SPT Tahunan PPh Badan Wajib Pajak KKKS dimungkinkan menjadi Kurang Bayar apabila terdapat penghasilan di luar PSC Scheme yang tidak dikenakan Pajak Penghasilan yang bersifat final, misalnya penghasilan dari pengalihan participating interest/farm out (sebelum berlakunya PP 79 Tahun 2010) seperti yang telah dibahas di atas.

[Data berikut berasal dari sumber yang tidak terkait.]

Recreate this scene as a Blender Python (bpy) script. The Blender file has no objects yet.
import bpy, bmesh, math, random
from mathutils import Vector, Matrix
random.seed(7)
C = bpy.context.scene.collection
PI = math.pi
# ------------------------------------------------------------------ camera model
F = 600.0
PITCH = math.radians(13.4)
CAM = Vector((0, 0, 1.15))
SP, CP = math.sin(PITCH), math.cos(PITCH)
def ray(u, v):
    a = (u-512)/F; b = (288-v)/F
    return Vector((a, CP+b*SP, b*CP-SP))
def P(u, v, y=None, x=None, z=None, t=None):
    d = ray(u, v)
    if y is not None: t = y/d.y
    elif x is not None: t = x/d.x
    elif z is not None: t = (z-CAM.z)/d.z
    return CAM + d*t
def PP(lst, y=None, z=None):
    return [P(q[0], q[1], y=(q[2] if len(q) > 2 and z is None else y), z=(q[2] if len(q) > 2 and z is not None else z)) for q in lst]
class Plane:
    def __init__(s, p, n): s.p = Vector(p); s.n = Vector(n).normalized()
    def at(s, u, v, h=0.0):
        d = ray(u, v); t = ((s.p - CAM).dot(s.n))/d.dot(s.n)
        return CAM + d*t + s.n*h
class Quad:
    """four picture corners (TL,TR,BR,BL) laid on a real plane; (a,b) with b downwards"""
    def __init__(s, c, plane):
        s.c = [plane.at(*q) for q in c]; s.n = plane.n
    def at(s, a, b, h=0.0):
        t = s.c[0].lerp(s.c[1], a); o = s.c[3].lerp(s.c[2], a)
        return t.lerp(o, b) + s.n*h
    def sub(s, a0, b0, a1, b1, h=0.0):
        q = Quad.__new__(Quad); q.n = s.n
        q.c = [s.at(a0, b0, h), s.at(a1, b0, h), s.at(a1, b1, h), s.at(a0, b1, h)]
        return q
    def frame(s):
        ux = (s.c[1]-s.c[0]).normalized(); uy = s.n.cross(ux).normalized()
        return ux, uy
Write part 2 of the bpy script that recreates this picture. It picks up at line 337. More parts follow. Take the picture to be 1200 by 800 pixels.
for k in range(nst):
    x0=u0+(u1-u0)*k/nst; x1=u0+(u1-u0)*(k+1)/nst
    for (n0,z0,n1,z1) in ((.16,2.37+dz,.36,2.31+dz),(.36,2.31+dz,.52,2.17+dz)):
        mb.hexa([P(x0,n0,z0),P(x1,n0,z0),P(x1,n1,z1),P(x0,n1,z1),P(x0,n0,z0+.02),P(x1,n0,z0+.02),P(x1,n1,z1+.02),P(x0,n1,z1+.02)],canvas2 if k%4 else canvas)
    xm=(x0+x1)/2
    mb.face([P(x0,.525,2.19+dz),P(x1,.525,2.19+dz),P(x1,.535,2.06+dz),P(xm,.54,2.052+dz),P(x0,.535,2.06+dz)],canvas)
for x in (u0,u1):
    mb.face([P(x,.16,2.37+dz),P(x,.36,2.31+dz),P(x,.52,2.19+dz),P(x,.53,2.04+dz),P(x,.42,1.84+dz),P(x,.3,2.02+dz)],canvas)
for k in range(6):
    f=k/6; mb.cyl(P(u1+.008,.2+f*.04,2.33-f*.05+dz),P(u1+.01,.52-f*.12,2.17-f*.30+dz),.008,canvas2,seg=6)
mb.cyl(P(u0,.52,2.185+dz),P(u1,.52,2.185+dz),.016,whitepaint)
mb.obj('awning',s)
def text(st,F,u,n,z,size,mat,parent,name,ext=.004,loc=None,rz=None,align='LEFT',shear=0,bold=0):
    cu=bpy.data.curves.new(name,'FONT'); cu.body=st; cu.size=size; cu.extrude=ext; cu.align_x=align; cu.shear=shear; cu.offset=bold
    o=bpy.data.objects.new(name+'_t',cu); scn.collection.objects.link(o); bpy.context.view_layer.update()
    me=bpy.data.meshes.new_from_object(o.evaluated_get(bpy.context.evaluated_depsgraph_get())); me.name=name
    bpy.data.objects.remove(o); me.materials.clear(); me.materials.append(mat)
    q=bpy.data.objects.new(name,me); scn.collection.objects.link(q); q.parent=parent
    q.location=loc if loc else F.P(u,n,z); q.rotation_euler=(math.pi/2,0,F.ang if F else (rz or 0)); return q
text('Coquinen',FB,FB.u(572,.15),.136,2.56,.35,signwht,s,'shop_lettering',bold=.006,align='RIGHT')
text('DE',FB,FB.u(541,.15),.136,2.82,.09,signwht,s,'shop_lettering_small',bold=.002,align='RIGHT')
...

          Penggabungan penghasilan dalam rangka PSC Scheme dan penghasilan dari pengalihan participating interest/farm out dalam SPT Tahunan PPh Badan Wajib Pajak KKKS memang tidak lazim dilakukan namun inilah konsekuensinya jika kita lurus mengikuti apa kata Undang-Undang dibanding harus memaksakan diri dengan mempersamakannya dengan transaksi pengalihan saham yang secara hukum tak punya pijakan.

Bahan Bacaan:
Undang-Undang Pajak Penghasilan




Siang yang sejuk!

2 komentar:

  1. Siang juga diatas dibahas penghasilan diluar psc scheme, bagaimana untuk perlakuan biaya diluar psc sheme bolehkah dimasukkan ? bila boleh berarti ada lebih bayar pajak ?

    terima kasih infonya

    BalasHapus
    Balasan
    1. Penghasilan di luar PSC Scheme dikenakan PPh secara final, sebagaimana kita ketahui bahwa semua biaya yang berkaitan dengan penghasilan yang dikenakan PPh secara final maka biaya tersebut tidak dapat dibebankan sebagai biaya. Mengapa tidak boleh?? Dari sudut teoritis penetapan besaran tarif PPh Final yang berbeda-beda untuk setiap jenis penghasilan konon salah satunya adalah karena didalamnya sudah dipertimbangkan adanya unsur biaya yang timbul.